> **OBJECTIVE**: Find each line containing the string "that". Copy it.

> **SOURCE DATA**:

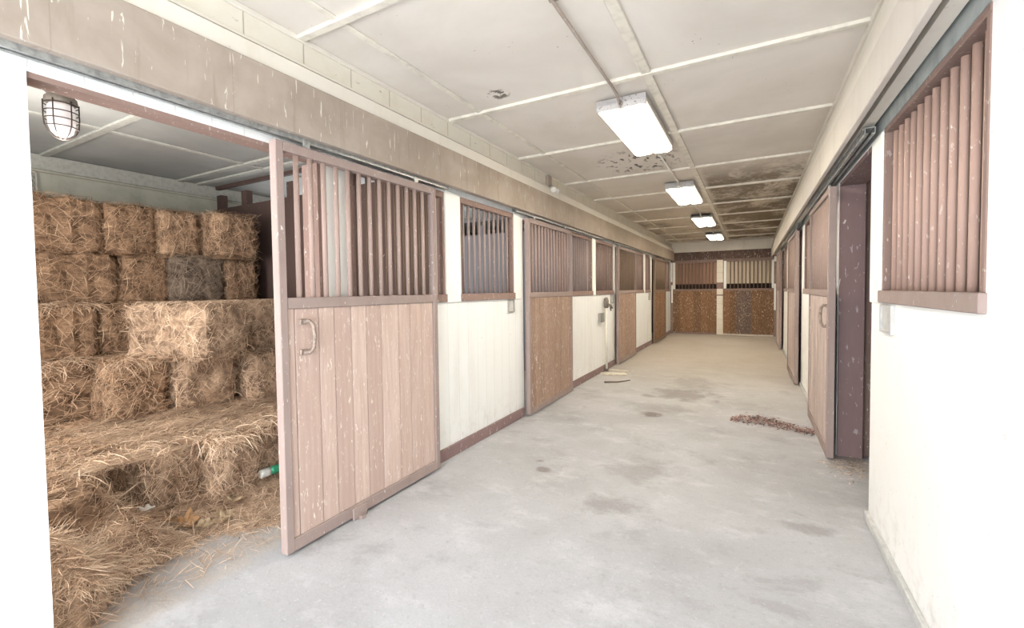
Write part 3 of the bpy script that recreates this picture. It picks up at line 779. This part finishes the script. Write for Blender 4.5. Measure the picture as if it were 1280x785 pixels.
def bale_mesh(name, L, W, H, mat, seed, n_str=4600, messy=1.0):
    """local: length along x, width y, height z from 0"""
    rnd = random.Random(seed); S = Straw(); ex = .018+.008*messy; S.lim = (L/2+ex, W/2+ex, H+ex)
    bm = bmesh.new()
    bmesh.ops.create_cube(bm, size=1.0)
    bmesh.ops.subdivide_edges(bm, edges=bm.edges[:], cuts=15, use_grid_fill=True)
    for v in bm.verts:
        c = v.co.copy()
        p_ = 12.0
        q = (abs(c.x*2)**p_+abs(c.y*2)**p_+abs(c.z*2)**p_)**(1/p_)
        c = c/q if q > 1 else c
        c = Vector((c.x*L, c.y*W, c.z*H))
        # flake waists along the length, twine pinch
        fl = .010*math.sin(c.x/L*2*math.pi*5+seed)
        pin = -.016*(math.exp(-((c.x-L*.2)/.02)**2)+math.exp(-((c.x+L*.2)/.02)**2))
        nrm = Vector((c.x/L, c.y/W, c.z/H)).normalized()
        nn = mnoise.noise(c*7+Vector((seed, 0, 0)))*.022*messy+mnoise.noise(c*22+Vector((0, seed, 0)))*.010
        lat = Vector((0, nrm.y, nrm.z))
        v.co = c+nrm*nn+lat*(fl+pin)+Vector((0, 0, H/2))
    bm.normal_update()
    S.add_mesh([tuple(v.co) for v in bm.verts], [[v.index for v in f.verts] for f in bm.faces], [rnd.uniform(.0, .4) for _ in bm.verts])
    faces = [(f.calc_center_median(), f.normal.copy(), f.calc_area()) for f in bm.faces]
    cum = []; tot = 0
    for _, _, a in faces: tot += a; cum.append(tot)
    bm.free()
    import bisect
    for _ in range(n_str):
        c, n, _a = faces[bisect.bisect(cum, rnd.random()*tot) % len(faces)]
        r = Vector((rnd.gauss(0, 1), rnd.gauss(0, 1), rnd.gauss(0, 1)))
        flow = Vector((0, 1, .3)) if abs(n.x) < .6 else Vector((0, .6, .8))
        flow = (flow*(rnd.choice((1, -1))*1.1)+r*.9)
        d = flow-n*flow.dot(n)*(.72+.2*rnd.random())
        if d.length < .05: continue
        o = c+Vector((rnd.uniform(-.03, .03), rnd.uniform(-.03, .03), rnd.uniform(-.03, .03)))*.9+n*rnd.uniform(-.004, .010)
        LL = rnd.uniform(.05, .16)*(1.2 if rnd.random() < .15 else 1)
        S.strand(o, d, n+r*.25, LL, rnd.uniform(.0008, .0019), (r*.12-n*rnd.uniform(.0, .22)), min(1, max(0, rnd.gauss(.55, .24))))
    # whiskers sticking out at the edges
    for _ in range(int(n_str*.06*messy)):
        c, n, _a = faces[int(rnd.random()*len(faces))]
        r = Vector((rnd.gauss(0, 1), rnd.gauss(0, 1), rnd.gauss(0, 1)))
        S.strand(c, n+r*.8, r, rnd.uniform(.03, .08), .0014, Vector((0, 0, -.25)), min(1, max(0, rnd.gauss(.7, .2))))
    return S.mesh(name, mat)

BL, BW, BH = .92, .345, .44
bm_a = bale_mesh('hay_bale_mesh', BL, BW, BH, M['hay_dark'], 1)
bm_b = bale_mesh('hay_bale_mesh_b', BL, BW, BH, M['hay'], 2)
bm_c = bale_mesh('hay_bale_mesh_c', BL, BW, BH, M['hay_light'], 3)
bm_g = bale_mesh('hay_bale_mesh_g', BL, BW, BH, M['hay_grey'], 4)
bm_m = bale_mesh('hay_bale_mesh_m', BL, BW, BH, M['hay'], 5, 5200, 2.0)
bm_n = bale_mesh('hay_bale_mesh_n', BL, BW, BH, M['hay_light'], 6, 5200, 1.8)
HG = 'hay bales stacked in the left stall'
def bale(me, fx, y0, y1, z, label, rz=0.0, lengthwise=False, dx=0, tilt=0.0, sc=(1, 1, 1)):
    """fx = x of the face toward the aisle; the bale runs back from it"""
    o = bpy.data.objects.new('hay_bale', me); COL.objects.link(o)
    if lengthwise:
        o.location = (fx-BW*sc[1]/2, (y0+y1)/2, z); o.rotation_euler = (tilt, 0, math.pi/2+rz); o.scale = ((y1-y0)/BL, sc[1], sc[2])
    else:
        o.location = (fx-BL*sc[0]/2, (y0+y1)/2, z); o.rotation_euler = (0, tilt, rz); o.scale = (sc[0], (y1-y0+.012)/BW, sc[2])
    return tag(o, label, 'hay bale', HG)
g_ = .003
Z0, Z1, Z2, Z3, Z4 = 0, .44, .88, 1.32, 1.76
# top row
bale(bm_a, -4.88, .84, 1.68, Z4, 'leftmost and widest hay bale of the top row, under the back wall', lengthwise=True)
bale(bm_a, -4.84, 1.70, 2.05, Z4, 'second hay bale from the left in the top row', sc=(.94, 1, 1))
bale(bm_b, -4.80, 2.07, 2.39, Z4, 'third hay bale in the top row, round pale end facing out', sc=(.96, 1, 1))
bale(bm_b, -4.52, 2.44, 2.80, Z4, 'top row hay bale farthest right, beside the dark stall partition')
# second row
bale(bm_a, -4.95, .90, 1.80, Z3, 'leftmost hay bale of the second row from the top', lengthwise=True)
bale(bm_a, -4.86, 1.82, 2.14, Z3, 'brown hay bale left of the grey one, second row from the top', sc=(.93, 1, 1))
bale(bm_g, -4.68, 2.15, 2.54, Z3, 'weathered grey hay bale in the second row from the top')
bale(bm_b, -4.66, 2.57, 2.87, Z3, 'hay bale right of the grey one, directly under the top right bale')
# third row
bale(bm_a, -4.80, .92, 1.60, Z2, 'dark shaggy hay bale at the left of the third row', lengthwise=True)
o = bale(bm_c, -3.66, 1.70, 2.10, Z2, 'pale hay bale jutting forward from the third row, long side in view', rz=R(9))
o.location = (-4.12, 1.93, Z2); o.scale = (.98, 1.1, 1)
bale(bm_c, -3.95, 2.40, 2.80, Z2, 'pale hay bale right of the jutting one, close to the sliding door')
bale(bm_a, -4.80, 1.62, 1.98, Z2, 'dark hay bale showing in the gap left of the jutting pale bale', sc=(.95, 1, 1))
bale(bm_b, -4.80, 2.02, 2.36, Z2, 'hay bale mostly hidden behind the jutting pale bale', sc=(.95, 1, 1))
# fourth row
bale(bm_m, -4.60, 1.02, 1.50, Z1, 'shaggy hay bale at the left of the fourth row', rz=R(-3))
bale(bm_m, -4.22, 1.50, 1.84, Z1, 'shaggy hay bale left of centre in the fourth row, below the jutting bale', rz=R(-4))
bale(bm_c, -4.02, 1.88, 2.27, Z1, 'squarish pale hay bale in the fourth row, below the end of the jutting bale', rz=R(-3))
bale(bm_c, -3.84, 2.32, 2.72, Z1, 'pale hay bale at the right of the fourth row near the sliding door')
# bottom row, pulled forward
bale(bm_m, -3.32, .93, 1.20, Z0, 'bottom row hay bale at the left, sagging and golden', rz=R(5))
bale(bm_n, -3.14, 1.20, 1.50, Z0, 'bottom row hay bale left of centre, pale and fraying over the floor', rz=R(4))
bale(bm_n, -3.02, 1.53, 1.83, Z0, 'bottom row hay bale with a round end, above the dry leaves', rz=R(3))
bale(bm_c, -3.12, 1.86, 2.20, Z0, 'bottom row hay bale behind the green can')
bale(bm_c, -3.25, 2.24, 2.60, Z0, 'bottom row hay bale seen behind the edge of the nearest sliding door')
bale(bm_m, -2.84, .56, .90, Z0, 'golden heaped hay bale in front at the left jamb', rz=R(6), sc=(.75, 1, .97))
# hay under the stack that only shows in gaps
for k, (yy, la) in enumerate(((1.02, 'hay bale buried under the left of the stack'), (1.42, 'hay bale buried under the centre left of the stack'), (1.82, 'hay bale buried under the centre of the stack'), (2.22, 'hay bale buried under the centre right of the stack'), (2.6, 'hay bale buried under the right of the stack'))):
    bale(bm_b, -4.42, yy-.18, yy+.18, Z0, la)

# loose hay on bales and floor: one uncountable mass
S = Straw(); rnd = random.Random(11)
def edge(y):
    pts = [(-1, -2.42), (.72, -2.42), (.85, -2.62), (1.1, -2.72), (1.36, -2.78), (1.6, -2.55), (2.2, -2.45), (4, -2.45)]
    for (a, xa), (b, xb) in zip(pts, pts[1:]):
        if a <= y <= b: return xa+(xb-xa)*(y-a)/(b-a)
    return -2.5
def hgt(x, y):
    """loose hay surface"""
    d = edge(y)-x
    base = max(0.0, min(d*.10, .06))
    heap = .34*math.exp(-(((x+2.62)/.28)**2+((y-.62)/.2)**2))+.30*math.exp(-(((x+2.95)/.25)**2+((y-.98)/.16)**2))
    heap += .07*math.exp(-((x+3.12)/.1)**2)*(1 if .9 < y < 2.6 else .2)
    heap += .10*math.exp(-(((x+2.42)/.18)**2+((y-.62)/.22)**2))
    return base+heap+mnoise.noise(Vector((x*5, y*5, 0)))*.02
nx, ny = 46, 70; vv = []; ff = []; sh = []
for i in range(nx):
    for j in range(ny):
        x = -3.6+1.25*i/(nx-1); y = .2+2.7*j/(ny-1); z = hgt(x, y)-.012
        lim = edge(y)-.04+.03*math.sin(y*17)
        if x > lim: z = min(z, .03)-(x-lim)*.6
        vv.append((x, y, z)); sh.append(rnd.uniform(.05, .55))
for i in range(nx-1):
    for j in range(ny-1):
        a = i*ny+j; ff.append((a, a+ny, a+ny+1, a+1))
S.add_mesh(vv, ff, sh)
for _ in range(22000):
    y = rnd.uniform(.25, 2.75); x = -2.40-abs(rnd.gauss(0, .42))+.04
    if x < -3.35: continue
    e_ = edge(y)
    if x > e_-.12 and rnd.random() < min(.94, .45+(x-e_+.12)*2.2): continue
    z = hgt(x, y) if x < e_ else .004
    r = Vector((rnd.gauss(0, 1), rnd.gauss(0, 1), rnd.gauss(0, .22)))
    S.strand((x, y, max(z, .003)+rnd.uniform(0, .012)), r, Vector((rnd.gauss(0, .2), rnd.gauss(0, .2), 1)), rnd.uniform(.04, .13), rnd.uniform(.0007, .0018), Vector((rnd.gauss(0, .1), rnd.gauss(0, .1), -.03)), min(1, max(0, rnd.gauss(.6, .22))))
# fraying tufts in front of the stack and a tangle by the left jamb
for _ in range(6000):
    y = rnd.uniform(.45, .95); x = rnd.uniform(-2.85, -2.40)
    if x > edge(y)+.02: continue
    z = hgt(x, y)*rnd.uniform(.7, 1.05)
    S.strand((x, y, max(.01, z)), Vector((rnd.gauss(.3, .8), rnd.gauss(.1, .8), rnd.gauss(-.1, .5))), Vector((rnd.gauss(0, 1), rnd.gauss(0, 1), 1)), rnd.uniform(.05, .13), rnd.uniform(.0007, .0016), Vector((rnd.gauss(0, .2), rnd.gauss(0, .2), -.16)), min(1, max(0, rnd.gauss(.65, .2))))
for _ in range(7000):
    y = rnd.uniform(.25, 1.7); x = edge(y)-abs(rnd.gauss(0, .12))+.02
    S.strand((x, y, max(.004, hgt(x, y)*rnd.uniform(.2, 1.0))), Vector((rnd.gauss(.2, .8), rnd.gauss(0, .9), rnd.gauss(-.15, .35))), Vector((rnd.gauss(.5, .6), rnd.gauss(0, .5), 1)), rnd.uniform(.04, .12), rnd.uniform(.0007, .0017), Vector((rnd.gauss(0, .2), rnd.gauss(0, .2), -.12)), min(1, max(0, rnd.gauss(.6, .22))))
# strands combed across the tops of the bottom row
for _ in range(12000):
    y = rnd.uniform(.9, 2.6); x = rnd.uniform(-4.3, -3.12)
    z = .44+.03*mnoise.noise(Vector((x*4, y*4, 3)))
    S.strand((x, y, z), Vector((rnd.gauss(0, .5), 1.0*rnd.choice((1, -1)), rnd.gauss(0, .12))), Vector((rnd.gauss(0, .2), rnd.gauss(0, .2), 1)), rnd.uniform(.06, .17), rnd.uniform(.0008, .0019), Vector((rnd.gauss(0, .08), rnd.gauss(0, .08), -.03)), min(1, max(0, rnd.gauss(.5, .22))))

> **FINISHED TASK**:
Write part 3 of the bpy script that recreates this picture. It picks up at line 779. This part finishes the script. Write for Blender 4.5. Measure the picture as if it were 1280x785 pixels.
# hay under the stack that only shows in gaps